Dana Otsus Berkurang, Warga Desak Jaminan Kesehatan Aceh Tetap Dilanjutkan
Dana otsus mulai berkurang sehingga kemampuan keuangan Aceh melemah. Pemprov Aceh menginginkan program Jaminan Kesehatan Aceh ke depan hanya diperuntukkan bagi warga miskin.
Oleh
ZULKARNAINI
·3 menit baca
BANDA ACEH, KOMPAS — Gerakan Masyarakat Aceh menggugat menggelar aksi mendesak Dewan Perwakilan Rakyat Aceh dan Pemprov Aceh melanjutkan program Jaminan Kesehatan Aceh yang selama ini mengandalkan dana otonomi khusus. Penghentian program tersebut dinilai merugikan hak warga mengakses layanan kesehatan. Tuntutan itu disuarakan di tengah berkurangnya dana otonomi khusus.

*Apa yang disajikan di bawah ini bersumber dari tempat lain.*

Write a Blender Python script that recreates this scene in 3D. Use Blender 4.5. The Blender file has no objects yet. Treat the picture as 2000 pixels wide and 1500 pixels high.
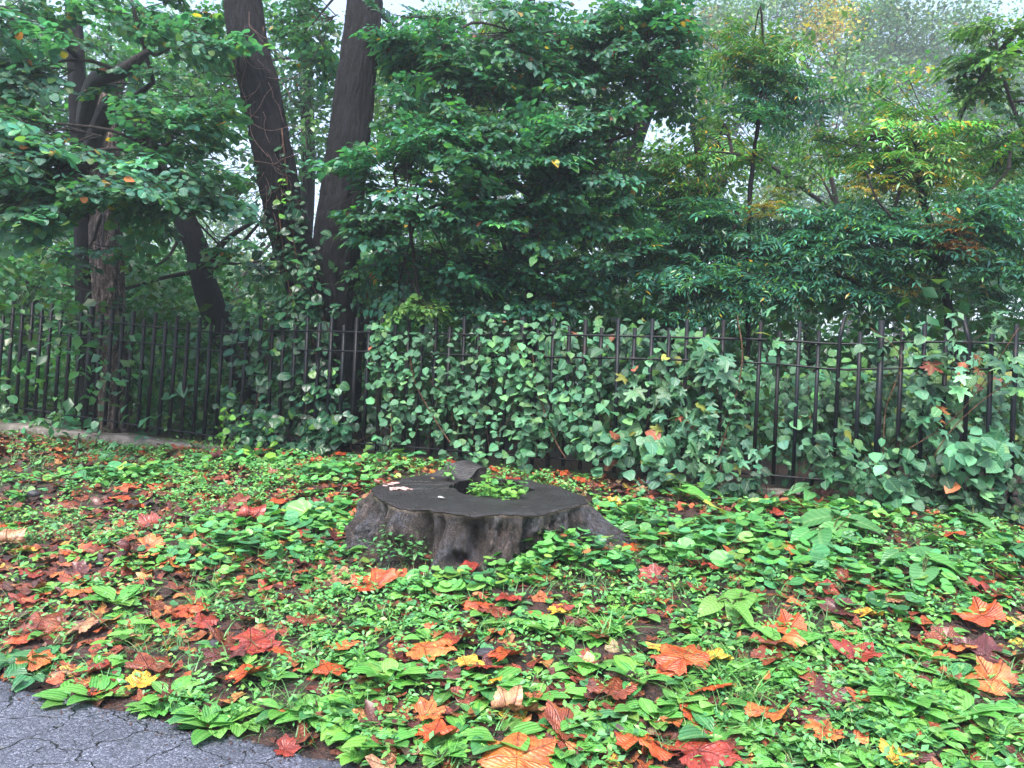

Unjuk rasa digelar di depan Gedung Dewan Perwakilan Rakyat Aceh (DPRA) dan di halaman kantor Gubernur Aceh, Senin (21/3/2022). Massa membawa poster dan melakukan aksi teriatikal.
Koordinator Gerakan Masyarakat Aceh (Geram) Syakya Meirizal mengungkapkan, Jaminan Kesehatan Aceh (JKA) mengurus hak paling dasar bagi warga, yakni hak mendapatkan pelayanan kesehatan. Jika dihentikan, sama halnya menghalangi warga mendapatkan haknya.
Syakya mengatakan, wacana penghapusan program JKA menimbulkan kepanikan warga. Warga berekonomi rendah yang selama ini mendapat bantuan premi BPJS Kesehatan oleh Pemprov Aceh melalui JKA khawatir tidak dapat berobat secara gratis.
Adapun JKA diluncurkan pada Juni 2010. Kala itu, melalui JKA, semua biaya pengobatan warga yang memiliki kartu tanda penduduk (KTP) Aceh ditanggung Pemprov Aceh. JKA menggunakan dana otonomi khusus.
Namun, sejak 1 Januari 2014, program JKA diintegrasi ke dalam program Jaminan Kesehatan Nasional. Sejak pelaksanaan JKN, Pemprov Aceh hanya membayar premi kesehatan warga yang tidak ditanggung oleh JKN.
"Kami mendesak Pemerintah Aceh, DPR Aceh, dan BPJS Kesehatan duduk bersama mencari jalan keluar terbaik keberlanjutan program JKA," kata Syakya.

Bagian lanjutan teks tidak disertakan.